They’re looking more and more at the impact of new and higher costs and planning for big health-care reform provisions that have yet to take effect.

CFOs are far more involved in their employers’ health-care strategies than they were before the Affordable Care Act (ACA) was signed into law in 2010, new research indicates.

In a Towers Watson survey of benefits managers at 420 large and midsized employers, participants were asked to rate the extent of increased involvement by their companies’ CFOs compared to “three to five years ago.” Responses to the survey, expected to be publicly released in about a month, were on a five-point scale where one meant “not at all” and five stood for “a great extent.”

Almost half – 46% – gave the CFO a rating of five or four, while a further 29% cited a moderate degree of increased involvement. Only 7 percent said the finance chief was no more engaged in health care now than several years ago.

“Incremental costs from the ACA continue to mount every year,” says Randall Abbott, a senior health-care consultant for Towers Watson. “There is an impact on earnings per share.” Next year will be a big one for new costs, the most significant being the “transitional reinsurance fee” that will be assessed on employers for the first time.

The purpose of the fee – a flat $63 annually for every employee and dependent covered by an employer-sponsored health benefits plan – is to help offset the adverse risk that insurers participating in the public health-insurance changes scheduled to open in 2014 will be exposed to. Low-wage earners, who generally are less healthy than the general population, and those who previously couldn’t get health insurance because of pre-existing conditions are expected to comprise much of the exchanges’ initial user base.

But a much bigger concern for CFOs is an onerous excise tax, often called the Cadillac tax, that will be assessed starting in 2018 on employers with plans valued at more than $10,200 for individual coverage and $27,500 for family coverage. Such an employer would have to pay a tax equal to 40 percent of the so-called “excess benefit.”
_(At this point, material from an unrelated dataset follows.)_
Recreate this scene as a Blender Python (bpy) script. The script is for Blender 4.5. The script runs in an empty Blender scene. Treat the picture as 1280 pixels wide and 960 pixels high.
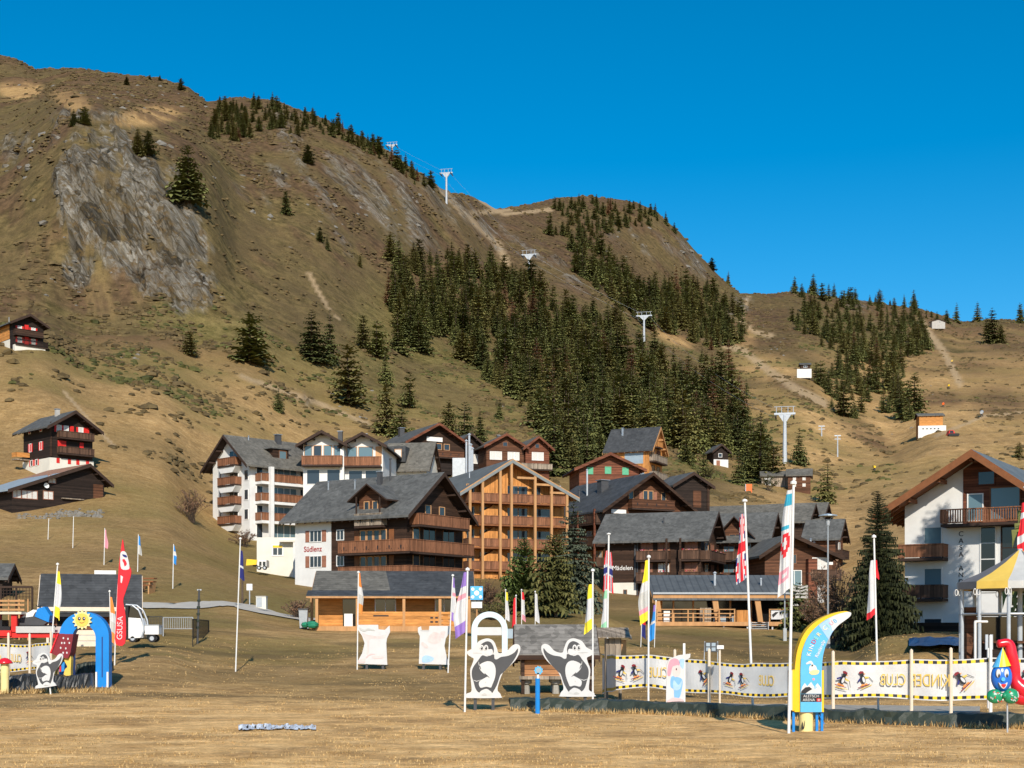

Sixty percent of survey respondents said the excise tax will have a significant or moderate influence on their health-care strategy in 2014 and 2015. After factoring in four more years of health-care cost hikes, 61% of respondents said they expect their companies to be exposed to the tax in 2018 unless they take corrective action. A company with a plan covering 10,000 employees and dependents, and that is $2,000 over both the individual and family thresholds, would incur a tax of $8 million.

But 2018 is five years from now. Why the panic? “Should you wait until 2017 and act in a very radical way? Or should you manage this in an incremental way, with the change occurring gradually, which would benefit your annual costs and also reduce the risk that you hit the excise tax?” says Abbott.

He notes that many observers are speculating that the excise tax will be repealed or morph into something different before 2018. But, he adds, “If you’re a CFO, and there is a known business risk that’s four years out, it would be imprudent not to be planning for that.”

Meanwhile, CFOs aren’t getting more interested in health care only because of costs. They are also motivated by social responsibility. “Health-care reform has business implications but also social ones,” opines Abbott. “If you look at any of the announcements by organizations that are making changes to their health benefits, it’s clear that the C-suite is acutely concerned about that.”

He notes that his main role is to brief top executives and boards of directors on changes in the health-care and benefits landscape. “I can say unequivocally that they are considering the effects of these changes on employees and their families, and even the impact on the community,” he says. “I know there’s a broad perception that employers don’t care about those things, that they only do what’s right for the numbers, but I have not seen that. At the end of the day most of them balance the two and make intelligent business decisions that are responsible to both shareholders and employees.”